Si des pays développés ont choisi l’adaptation au nom de l’équité, comment le Liban, en pleine implosion, peut-il imposer un modèle rigide qui reproduit les pires excès de la bureaucratie ?
Et maintenant ? Des conséquences désastreuses à prévoir
Si la décision reste en vigueur, trois conséquences majeures sont à redouter :
- Une hausse des taux d’échec, surtout dans les zones touchées par la guerre, aggravant la fragilité des communautés locales.
- Une perte de confiance dans la valeur du diplôme officiel, en raison d’un processus perçu comme injuste et déconnecté.
- Un creusement des inégalités entre les écoles publiques et privées, et entre les différentes régions du pays, menaçant la cohésion du système éducatif lui-même.
De l’éducation comme soin à l’éducation comme oppression institutionnelle
Ce qui se joue ici n’est pas un simple échec administratif, mais une trahison de la mission même de l’éducation. En temps de crise, l’éducation doit être un acte de soin, non d’évaluation ; un parcours d’accompagnement, non de sélection. Or, l’examen officiel s’est transformé en outil bureaucratique suspendu au-dessus de la tête d’élèves que la guerre et la crise économique ont déjà laissés sans rien.

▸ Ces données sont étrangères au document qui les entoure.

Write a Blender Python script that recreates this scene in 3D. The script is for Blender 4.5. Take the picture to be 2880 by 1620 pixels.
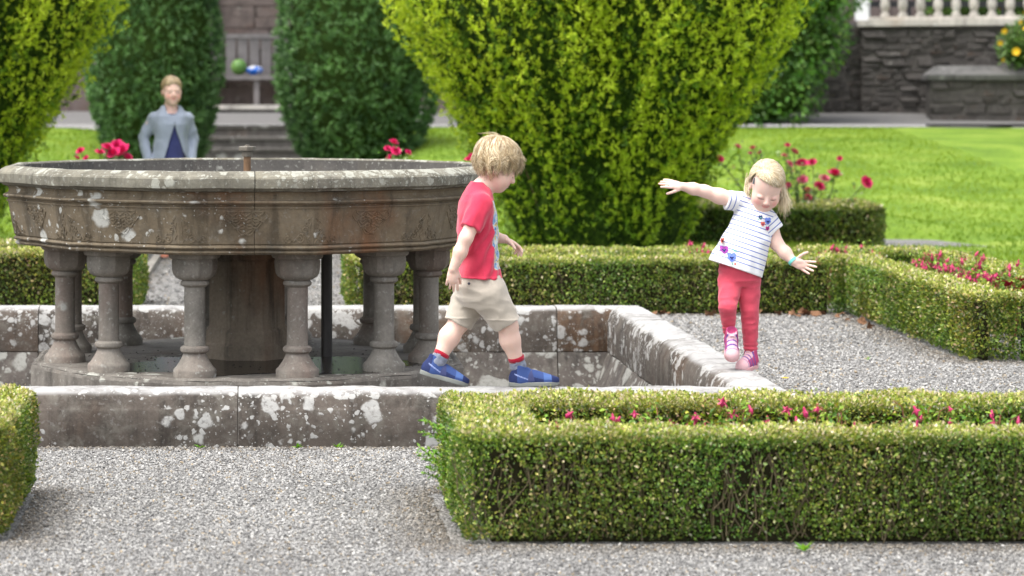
import bpy, math, random
import numpy as np
from mathutils import Vector, Matrix
from mathutils.bvhtree import BVHTree

for o in list(bpy.data.objects):
    bpy.data.objects.remove(o)
SC = bpy.context.scene
COL = SC.collection
R_ = math.radians

# ------------------------------------------------------------------ camera
FPX, VX, HY, CAMZ = 7400.0, 740.0, 250.0, 1.50      # focal length and vanishing point in photo pixels (2880 x 1620)
cam = bpy.data.cameras.new('camera')
camo = bpy.data.objects.new('camera', cam)
COL.objects.link(camo)
camo.location = (0, 0, CAMZ)
camo.rotation_euler = (R_(90), 0, 0)
cam.sensor_width = 36
cam.lens = FPX / 2880 * 36
cam.shift_x = 0.5 - VX / 2880
cam.shift_y = (HY - 810) / 2880
cam.clip_start, cam.clip_end = 0.1, 900
cam.dof.use_dof = True
cam.dof.focus_distance = 11.5
cam.dof.aperture_fstop = 3.6
SC.camera = camo
SC.cycles.max_bounces = 7; SC.cycles.diffuse_bounces = 3; SC.cycles.glossy_bounces = 3; SC.cycles.transmission_bounces = 4

# ------------------------------------------------------------------ sky, sun, exposure
SUN_EL, SUN_AZ = R_(68), R_(-125)                     # azimuth from +Y towards +X
world = bpy.data.worlds.new('World'); SC.world = world; world.use_nodes = True
wn = world.node_tree; wn.nodes.clear()
wo = wn.nodes.new('ShaderNodeOutputWorld'); bg = wn.nodes.new('ShaderNodeBackground')
sky = wn.nodes.new('ShaderNodeTexSky'); sky.sky_type = 'NISHITA'; sky.sun_disc = False
sky.sun_elevation = SUN_EL; sky.sun_rotation = SUN_AZ
sky.air_density = 1.0; sky.dust_density = 4.0; sky.ozone_density = 1.0
hs = wn.nodes.new('ShaderNodeHueSaturation'); hs.inputs['Saturation'].default_value = 0.30
wn.links.new(sky.outputs[0], hs.inputs['Color']); wn.links.new(hs.outputs[0], bg.inputs[0])
bg.inputs[1].default_value = 0.15
wn.links.new(bg.outputs[0], wo.inputs[0])
sl = bpy.data.lights.new('sun', 'SUN'); sl.energy = .95; sl.angle = R_(35); sl.color = (1, 0.965, 0.90)
so = bpy.data.objects.new('sun', sl); COL.objects.link(so)
sd = Vector((math.sin(SUN_AZ) * math.cos(SUN_EL), math.cos(SUN_AZ) * math.cos(SUN_EL), math.sin(SUN_EL)))
so.rotation_euler = sd.to_track_quat('Z', 'Y').to_euler()
so.location = (0, 10, 20)
SC.view_settings.view_transform = 'Standard'; SC.view_settings.look = 'None'
SC.view_settings.exposure = 1.42; SC.view_settings.gamma = 1.0
SC.view_settings.use_curve_mapping = False

# ------------------------------------------------------------------ helpers
def rng(s): return np.random.default_rng(s)
def U(y, z): return FPX * (CAMZ - z) / (y - HY)       # distance of a point of height z seen on photo row y
def XA(x, Y): return (x - VX) * Y / FPX

def vnoise(P, scale=1.0, seed=0):
    p = np.asarray(P, dtype=np.float64) * scale
    i = np.floor(p).astype(np.int64); f = p - i; f = f * f * (3 - 2 * f)
    out = 0
    for dx in (0, 1):
        wx = f[..., 0] if dx else 1 - f[..., 0]
        for dy in (0, 1):
            wy = f[..., 1] if dy else 1 - f[..., 1]
            for dz in (0, 1):
                wz = f[..., 2] if dz else 1 - f[..., 2]
                h = ((i[..., 0] + dx) * 374761393 + (i[..., 1] + dy) * 668265263 + (i[..., 2] + dz) * 1274126177 + seed * 144665) & 0xffffffff
                h = ((h ^ (h >> 13)) * 1274126177) & 0xffffffff
                h = (h ^ (h >> 16)) & 0xffff
                out = out + wx * wy * wz * (h / 65535.0)
    return out
def fbm(P, scale=1.0, seed=0, o=3):
    r = 0; a = 1; t = 0
    for k in range(o):
        r = r + a * vnoise(P, scale * 2 ** k, seed + k); t += a; a *= .5
    return r / t

def fast_mesh(name, V, F, cols=None, smooth=False, attrs=None):
    V = np.ascontiguousarray(V, dtype=np.float32); F = np.ascontiguousarray(F, dtype=np.int32)
    me = bpy.data.meshes.new(name)
    k = F.shape[1]; n = len(F)
    me.vertices.add(len(V)); me.vertices.foreach_set('co', V.ravel())
    me.loops.add(n * k); me.loops.foreach_set('vertex_index', F.ravel())
    me.polygons.add(n); me.polygons.foreach_set('loop_start', np.arange(0, n * k, k, dtype=np.int32))
    if smooth: me.polygons.foreach_set('use_smooth', np.ones(n, dtype=bool))
    if cols is not None:
        a = me.attributes.new('col', 'FLOAT_COLOR', 'POINT')
        c = np.ones((len(V), 4), dtype=np.float32); c[:, :3] = cols
        a.data.foreach_set('color', c.ravel())
    for kx, v in (attrs or {}).items():
        a = me.attributes.new(kx, 'FLOAT', 'POINT'); a.data.foreach_set('value', np.asarray(v, dtype=np.float32))
    me.update(calc_edges=True); me.validate()
    return me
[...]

Il est donc légitime que les élèves, les enseignants et les parents rejettent cette décision. Non pas par refus de l’évaluation, mais par refus d’une injustice maquillée en équité. Quand l’État échoue à protéger ses élèves, il perd toute légitimité à les juger. Il ne peut y avoir de neutralité face à l’oppression, ni de science sans écoute, ni de réforme au milieu des ruines.